» **STATED GOAL**
Could you transcribe the material below exactly, without leaving out a single line?

» **DATASET EXCERPTS**
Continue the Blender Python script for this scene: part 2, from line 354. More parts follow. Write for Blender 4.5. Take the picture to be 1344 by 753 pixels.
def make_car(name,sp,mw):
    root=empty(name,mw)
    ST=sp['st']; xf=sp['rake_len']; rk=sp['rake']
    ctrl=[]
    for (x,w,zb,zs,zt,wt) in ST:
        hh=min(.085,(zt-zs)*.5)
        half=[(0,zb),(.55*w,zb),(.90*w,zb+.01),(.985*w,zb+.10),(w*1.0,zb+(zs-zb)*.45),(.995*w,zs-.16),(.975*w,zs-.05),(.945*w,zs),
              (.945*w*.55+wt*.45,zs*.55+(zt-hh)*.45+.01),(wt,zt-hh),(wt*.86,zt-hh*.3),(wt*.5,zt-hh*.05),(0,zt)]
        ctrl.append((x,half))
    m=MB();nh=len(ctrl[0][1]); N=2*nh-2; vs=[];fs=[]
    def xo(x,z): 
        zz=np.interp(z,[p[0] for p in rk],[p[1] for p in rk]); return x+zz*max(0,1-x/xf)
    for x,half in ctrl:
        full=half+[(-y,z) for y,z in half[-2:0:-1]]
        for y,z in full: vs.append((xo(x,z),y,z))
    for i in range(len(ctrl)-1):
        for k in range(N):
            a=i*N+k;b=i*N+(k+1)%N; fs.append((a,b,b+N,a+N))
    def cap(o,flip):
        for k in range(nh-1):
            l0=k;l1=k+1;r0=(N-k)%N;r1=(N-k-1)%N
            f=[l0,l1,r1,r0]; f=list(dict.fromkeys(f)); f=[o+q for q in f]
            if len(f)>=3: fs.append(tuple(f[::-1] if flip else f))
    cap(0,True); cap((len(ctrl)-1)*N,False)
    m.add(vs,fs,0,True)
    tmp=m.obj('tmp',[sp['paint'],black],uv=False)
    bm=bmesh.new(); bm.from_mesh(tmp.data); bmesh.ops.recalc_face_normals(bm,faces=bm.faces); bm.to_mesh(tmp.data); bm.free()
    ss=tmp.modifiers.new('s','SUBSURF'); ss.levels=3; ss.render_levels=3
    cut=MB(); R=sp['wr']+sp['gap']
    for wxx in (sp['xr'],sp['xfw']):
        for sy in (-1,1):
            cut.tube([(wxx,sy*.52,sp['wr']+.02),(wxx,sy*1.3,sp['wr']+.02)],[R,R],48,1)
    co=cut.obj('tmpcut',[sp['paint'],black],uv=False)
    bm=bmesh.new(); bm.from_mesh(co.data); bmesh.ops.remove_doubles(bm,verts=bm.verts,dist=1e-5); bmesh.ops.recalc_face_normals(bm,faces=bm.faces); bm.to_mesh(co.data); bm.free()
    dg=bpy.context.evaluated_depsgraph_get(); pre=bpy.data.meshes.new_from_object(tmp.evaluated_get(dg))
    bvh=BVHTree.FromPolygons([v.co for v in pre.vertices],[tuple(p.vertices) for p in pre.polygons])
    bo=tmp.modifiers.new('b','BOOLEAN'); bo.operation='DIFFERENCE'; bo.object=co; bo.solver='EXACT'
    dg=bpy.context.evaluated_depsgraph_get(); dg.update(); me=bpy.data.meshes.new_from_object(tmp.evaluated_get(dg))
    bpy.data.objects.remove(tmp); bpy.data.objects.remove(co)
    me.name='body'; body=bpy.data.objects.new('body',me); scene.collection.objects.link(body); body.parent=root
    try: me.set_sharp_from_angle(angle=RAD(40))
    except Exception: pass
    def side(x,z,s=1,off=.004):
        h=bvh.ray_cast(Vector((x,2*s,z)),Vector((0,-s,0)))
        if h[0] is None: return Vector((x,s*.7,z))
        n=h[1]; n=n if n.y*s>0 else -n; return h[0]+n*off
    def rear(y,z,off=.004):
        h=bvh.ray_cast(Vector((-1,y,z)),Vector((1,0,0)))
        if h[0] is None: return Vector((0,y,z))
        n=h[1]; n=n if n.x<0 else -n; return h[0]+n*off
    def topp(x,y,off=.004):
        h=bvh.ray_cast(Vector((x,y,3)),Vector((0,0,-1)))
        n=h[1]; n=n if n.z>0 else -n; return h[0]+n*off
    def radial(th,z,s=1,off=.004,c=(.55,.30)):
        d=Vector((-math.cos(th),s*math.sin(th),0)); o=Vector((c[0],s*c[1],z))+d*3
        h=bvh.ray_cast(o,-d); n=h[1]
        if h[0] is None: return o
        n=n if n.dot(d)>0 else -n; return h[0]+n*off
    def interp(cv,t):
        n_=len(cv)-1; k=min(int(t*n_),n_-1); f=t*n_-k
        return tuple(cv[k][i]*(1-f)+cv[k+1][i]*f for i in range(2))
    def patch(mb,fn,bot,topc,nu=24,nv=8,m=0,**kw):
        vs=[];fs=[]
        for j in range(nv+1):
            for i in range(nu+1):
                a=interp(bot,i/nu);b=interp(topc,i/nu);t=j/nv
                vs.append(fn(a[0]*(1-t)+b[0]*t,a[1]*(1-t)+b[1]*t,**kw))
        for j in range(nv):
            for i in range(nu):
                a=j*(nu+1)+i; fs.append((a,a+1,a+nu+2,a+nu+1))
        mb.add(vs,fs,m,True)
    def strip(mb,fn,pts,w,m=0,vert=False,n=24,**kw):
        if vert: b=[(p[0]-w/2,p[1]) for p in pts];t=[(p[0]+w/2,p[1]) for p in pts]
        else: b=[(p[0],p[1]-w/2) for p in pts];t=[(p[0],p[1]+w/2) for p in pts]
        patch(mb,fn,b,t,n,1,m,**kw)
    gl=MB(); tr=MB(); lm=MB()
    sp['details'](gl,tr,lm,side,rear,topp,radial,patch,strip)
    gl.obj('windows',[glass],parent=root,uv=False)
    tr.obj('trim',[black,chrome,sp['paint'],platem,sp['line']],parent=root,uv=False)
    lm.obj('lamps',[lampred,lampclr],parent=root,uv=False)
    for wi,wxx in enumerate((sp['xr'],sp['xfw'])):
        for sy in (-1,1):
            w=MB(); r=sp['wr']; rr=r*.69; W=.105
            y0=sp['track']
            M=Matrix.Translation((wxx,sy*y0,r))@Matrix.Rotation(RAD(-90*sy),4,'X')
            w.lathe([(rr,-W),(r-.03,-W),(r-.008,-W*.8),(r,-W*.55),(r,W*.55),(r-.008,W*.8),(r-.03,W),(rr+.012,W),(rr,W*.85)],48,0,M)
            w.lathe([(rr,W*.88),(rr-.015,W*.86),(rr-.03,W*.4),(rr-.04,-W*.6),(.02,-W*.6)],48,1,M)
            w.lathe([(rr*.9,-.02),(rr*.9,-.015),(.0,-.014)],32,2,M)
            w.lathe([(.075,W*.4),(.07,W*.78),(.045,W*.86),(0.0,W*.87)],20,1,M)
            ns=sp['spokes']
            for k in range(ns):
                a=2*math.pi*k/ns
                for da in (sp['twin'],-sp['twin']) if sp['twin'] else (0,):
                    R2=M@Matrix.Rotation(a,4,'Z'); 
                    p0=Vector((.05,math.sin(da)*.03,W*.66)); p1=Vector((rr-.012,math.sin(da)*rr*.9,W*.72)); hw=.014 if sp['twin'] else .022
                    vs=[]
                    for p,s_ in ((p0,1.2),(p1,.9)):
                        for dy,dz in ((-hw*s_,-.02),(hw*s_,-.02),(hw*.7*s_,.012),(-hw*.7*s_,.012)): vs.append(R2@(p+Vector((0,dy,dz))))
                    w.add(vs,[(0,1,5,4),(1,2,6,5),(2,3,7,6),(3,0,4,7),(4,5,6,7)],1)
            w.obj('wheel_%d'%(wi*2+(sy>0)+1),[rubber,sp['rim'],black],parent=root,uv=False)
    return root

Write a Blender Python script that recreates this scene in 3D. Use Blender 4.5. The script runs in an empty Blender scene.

» **FULL OUTPUT**
Continue the Blender Python script for this scene: part 2, from line 354. More parts follow. Write for Blender 4.5. Take the picture to be 1344 by 753 pixels.
def make_car(name,sp,mw):
    root=empty(name,mw)
    ST=sp['st']; xf=sp['rake_len']; rk=sp['rake']
    ctrl=[]
    for (x,w,zb,zs,zt,wt) in ST:
        hh=min(.085,(zt-zs)*.5)
        half=[(0,zb),(.55*w,zb),(.90*w,zb+.01),(.985*w,zb+.10),(w*1.0,zb+(zs-zb)*.45),(.995*w,zs-.16),(.975*w,zs-.05),(.945*w,zs),
              (.945*w*.55+wt*.45,zs*.55+(zt-hh)*.45+.01),(wt,zt-hh),(wt*.86,zt-hh*.3),(wt*.5,zt-hh*.05),(0,zt)]
        ctrl.append((x,half))
    m=MB();nh=len(ctrl[0][1]); N=2*nh-2; vs=[];fs=[]
    def xo(x,z): 
        zz=np.interp(z,[p[0] for p in rk],[p[1] for p in rk]); return x+zz*max(0,1-x/xf)
    for x,half in ctrl:
        full=half+[(-y,z) for y,z in half[-2:0:-1]]
        for y,z in full: vs.append((xo(x,z),y,z))
    for i in range(len(ctrl)-1):
        for k in range(N):
            a=i*N+k;b=i*N+(k+1)%N; fs.append((a,b,b+N,a+N))
    def cap(o,flip):
        for k in range(nh-1):
            l0=k;l1=k+1;r0=(N-k)%N;r1=(N-k-1)%N
            f=[l0,l1,r1,r0]; f=list(dict.fromkeys(f)); f=[o+q for q in f]
            if len(f)>=3: fs.append(tuple(f[::-1] if flip else f))
    cap(0,True); cap((len(ctrl)-1)*N,False)
    m.add(vs,fs,0,True)
    tmp=m.obj('tmp',[sp['paint'],black],uv=False)
    bm=bmesh.new(); bm.from_mesh(tmp.data); bmesh.ops.recalc_face_normals(bm,faces=bm.faces); bm.to_mesh(tmp.data); bm.free()
    ss=tmp.modifiers.new('s','SUBSURF'); ss.levels=3; ss.render_levels=3
    cut=MB(); R=sp['wr']+sp['gap']
    for wxx in (sp['xr'],sp['xfw']):
        for sy in (-1,1):
            cut.tube([(wxx,sy*.52,sp['wr']+.02),(wxx,sy*1.3,sp['wr']+.02)],[R,R],48,1)
    co=cut.obj('tmpcut',[sp['paint'],black],uv=False)
    bm=bmesh.new(); bm.from_mesh(co.data); bmesh.ops.remove_doubles(bm,verts=bm.verts,dist=1e-5); bmesh.ops.recalc_face_normals(bm,faces=bm.faces); bm.to_mesh(co.data); bm.free()
    dg=bpy.context.evaluated_depsgraph_get(); pre=bpy.data.meshes.new_from_object(tmp.evaluated_get(dg))
    bvh=BVHTree.FromPolygons([v.co for v in pre.vertices],[tuple(p.vertices) for p in pre.polygons])
    bo=tmp.modifiers.new('b','BOOLEAN'); bo.operation='DIFFERENCE'; bo.object=co; bo.solver='EXACT'
    dg=bpy.context.evaluated_depsgraph_get(); dg.update(); me=bpy.data.meshes.new_from_object(tmp.evaluated_get(dg))
    bpy.data.objects.remove(tmp); bpy.data.objects.remove(co)
    me.name='body'; body=bpy.data.objects.new('body',me); scene.collection.objects.link(body); body.parent=root
    try: me.set_sharp_from_angle(angle=RAD(40))
    except Exception: pass
    def side(x,z,s=1,off=.004):
        h=bvh.ray_cast(Vector((x,2*s,z)),Vector((0,-s,0)))
        if h[0] is None: return Vector((x,s*.7,z))
        n=h[1]; n=n if n.y*s>0 else -n; return h[0]+n*off
    def rear(y,z,off=.004):
        h=bvh.ray_cast(Vector((-1,y,z)),Vector((1,0,0)))
        if h[0] is None: return Vector((0,y,z))
        n=h[1]; n=n if n.x<0 else -n; return h[0]+n*off
    def topp(x,y,off=.004):
        h=bvh.ray_cast(Vector((x,y,3)),Vector((0,0,-1)))
        n=h[1]; n=n if n.z>0 else -n; return h[0]+n*off
    def radial(th,z,s=1,off=.004,c=(.55,.30)):
        d=Vector((-math.cos(th),s*math.sin(th),0)); o=Vector((c[0],s*c[1],z))+d*3
        h=bvh.ray_cast(o,-d); n=h[1]
        if h[0] is None: return o
        n=n if n.dot(d)>0 else -n; return h[0]+n*off
    def interp(cv,t):
        n_=len(cv)-1; k=min(int(t*n_),n_-1); f=t*n_-k
        return tuple(cv[k][i]*(1-f)+cv[k+1][i]*f for i in range(2))
    def patch(mb,fn,bot,topc,nu=24,nv=8,m=0,**kw):
        vs=[];fs=[]
        for j in range(nv+1):
            for i in range(nu+1):
                a=interp(bot,i/nu);b=interp(topc,i/nu);t=j/nv
                vs.append(fn(a[0]*(1-t)+b[0]*t,a[1]*(1-t)+b[1]*t,**kw))
        for j in range(nv):
            for i in range(nu):
                a=j*(nu+1)+i; fs.append((a,a+1,a+nu+2,a+nu+1))
        mb.add(vs,fs,m,True)
    def strip(mb,fn,pts,w,m=0,vert=False,n=24,**kw):
        if vert: b=[(p[0]-w/2,p[1]) for p in pts];t=[(p[0]+w/2,p[1]) for p in pts]
        else: b=[(p[0],p[1]-w/2) for p in pts];t=[(p[0],p[1]+w/2) for p in pts]
        patch(mb,fn,b,t,n,1,m,**kw)
    gl=MB(); tr=MB(); lm=MB()
    sp['details'](gl,tr,lm,side,rear,topp,radial,patch,strip)
    gl.obj('windows',[glass],parent=root,uv=False)
    tr.obj('trim',[black,chrome,sp['paint'],platem,sp['line']],parent=root,uv=False)
    lm.obj('lamps',[lampred,lampclr],parent=root,uv=False)
    for wi,wxx in enumerate((sp['xr'],sp['xfw'])):
        for sy in (-1,1):
            w=MB(); r=sp['wr']; rr=r*.69; W=.105
            y0=sp['track']
            M=Matrix.Translation((wxx,sy*y0,r))@Matrix.Rotation(RAD(-90*sy),4,'X')
            w.lathe([(rr,-W),(r-.03,-W),(r-.008,-W*.8),(r,-W*.55),(r,W*.55),(r-.008,W*.8),(r-.03,W),(rr+.012,W),(rr,W*.85)],48,0,M)
            w.lathe([(rr,W*.88),(rr-.015,W*.86),(rr-.03,W*.4),(rr-.04,-W*.6),(.02,-W*.6)],48,1,M)
            w.lathe([(rr*.9,-.02),(rr*.9,-.015),(.0,-.014)],32,2,M)
            w.lathe([(.075,W*.4),(.07,W*.78),(.045,W*.86),(0.0,W*.87)],20,1,M)
            ns=sp['spokes']
            for k in range(ns):
                a=2*math.pi*k/ns
                for da in (sp['twin'],-sp['twin']) if sp['twin'] else (0,):
                    R2=M@Matrix.Rotation(a,4,'Z'); 
                    p0=Vector((.05,math.sin(da)*.03,W*.66)); p1=Vector((rr-.012,math.sin(da)*rr*.9,W*.72)); hw=.014 if sp['twin'] else .022
                    vs=[]
                    for p,s_ in ((p0,1.2),(p1,.9)):
                        for dy,dz in ((-hw*s_,-.02),(hw*s_,-.02),(hw*.7*s_,.012),(-hw*.7*s_,.012)): vs.append(R2@(p+Vector((0,dy,dz))))
                    w.add(vs,[(0,1,5,4),(1,2,6,5),(2,3,7,6),(3,0,4,7),(4,5,6,7)],1)
            w.obj('wheel_%d'%(wi*2+(sy>0)+1),[rubber,sp['rim'],black],parent=root,uv=False)
    return root

Write a Blender Python script that recreates this scene in 3D. Use Blender 4.5. The script runs in an empty Blender scene.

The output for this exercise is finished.